The contract has a potential value of $8.7 million over four years and is part of the U.S. Air Force 2030 Science and Technology Strategy’s transformational science and technology portfolio.

Over an initial 30-month effort, the Raytheon BBN team will develop mission planning and C2 concepts, identify and develop initial initial rocket cargo workflows and processes, and design advanced human-machine interfaces based on cognitive engineering principles. They will also work to identify coordination points across mission-planning and C2 stakeholders and propose solutions to address existing gaps in knowledge, organizations and processes.

According to Raytheon, success of the system relies on careful design and development of complex collaborative planning, and C2 processes and tools across multiple government and commercial organizations.

Raytheon is expected to leverage its experience developing and maintaining logistics and planning tools used by the Department of Defense, such as Analysis of Mobility Platform, or AMP, Global Mission Scheduling, or GMS, and the Rapid Course of Action Tool, or RCAT, to provide the capability to support the rocket cargo mission. Use cases will include high profile rapid delivery of DOD mission cargo and humanitarian aid.
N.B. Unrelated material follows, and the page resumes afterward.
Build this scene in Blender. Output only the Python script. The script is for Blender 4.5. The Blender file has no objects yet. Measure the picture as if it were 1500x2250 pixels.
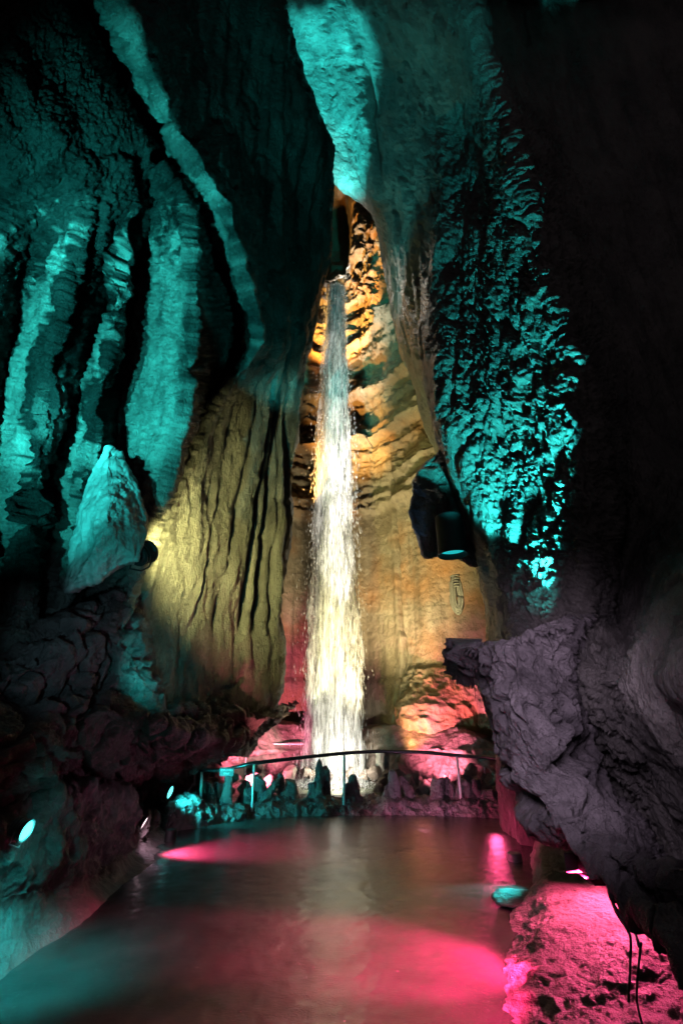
import bpy, bmesh, math, random
import numpy as np
from mathutils import Vector, Matrix

random.seed(7)
RNG = np.random.default_rng(11)
scene = bpy.context.scene
COL = scene.collection
R = math.radians

# ------------------------------------------------------------------ camera
W0, H0, F = 1500.0, 2250.0, 1100.0
TILT = math.atan(435.0 / F)
EYE = 1.7
CT, ST = math.cos(TILT), math.sin(TILT)

def P(px, py, Y):
    """point seen at picture position (px, py) standing Y metres ahead of the camera"""
    a = (np.asarray(px, float) - W0 / 2) / F
    b = (H0 / 2 - np.asarray(py, float)) / F
    dy = CT - b * ST
    dz = ST + b * CT
    t = np.asarray(Y, float) / dy
    return np.stack([a * t, dy * t, EYE + dz * t], axis=-1)

def G(px, py, z=0.0):
    """point of the level z under picture position"""
    a = (px - W0 / 2) / F
    b = (H0 / 2 - py) / F
    dy = CT - b * ST
    dz = ST + b * CT
    t = (z - EYE) / dz
    return np.array([a * t, dy * t, z])

def V(a):
    return Vector((float(a[0]), float(a[1]), float(a[2])))

cam_d = bpy.data.cameras.new("camera")
cam = bpy.data.objects.new("camera", cam_d)
COL.objects.link(cam)
cam.location = (0, 0, EYE)
cam.rotation_euler = (math.pi / 2 + TILT, 0, 0)
cam_d.sensor_fit = 'VERTICAL'
cam_d.sensor_height = 36.0
cam_d.lens = 36.0 * F / H0
cam_d.clip_start = 0.05
cam_d.clip_end = 500
scene.camera = cam

# ------------------------------------------------------------------ noise
_perm = RNG.permutation(256).astype(np.int32)
_perm = np.concatenate([_perm, _perm, _perm])
_grad = RNG.normal(size=(256, 3)).astype(np.float32)
_grad /= np.linalg.norm(_grad, axis=1, keepdims=True)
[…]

Beth DePass, Raytheon BBN principal investigator for the project, said: “The tool we create must enable the Air Force to plan, coordinate and conduct a rocket cargo mission within hours. At its core, this is a logistics challenge of epic proportions. Although the cargo would initially be pre-packaged and stored at the launch site for rapid loading, there are still tremendous challenges with how the DOD will safely load, launch, and deliver under very tight timing constraints. We will be taking into consideration pre-flight testing, weather conditions, launch approvals, and many other variables, to deliver that cargo precisely where it’s needed, when it’s needed, faster than current delivery methods. We will iterate with multiple DOD stakeholders, the Air Force, and the Space Force to ensure we have the best solution to one of their greatest challenges.”

Work on the contract will be conducted in Cambridge, Massachusetts; Asheville, North Carolina; Mountain View, California; Stanford, California; Austin, Texas; and Fort Wayne, Indiana.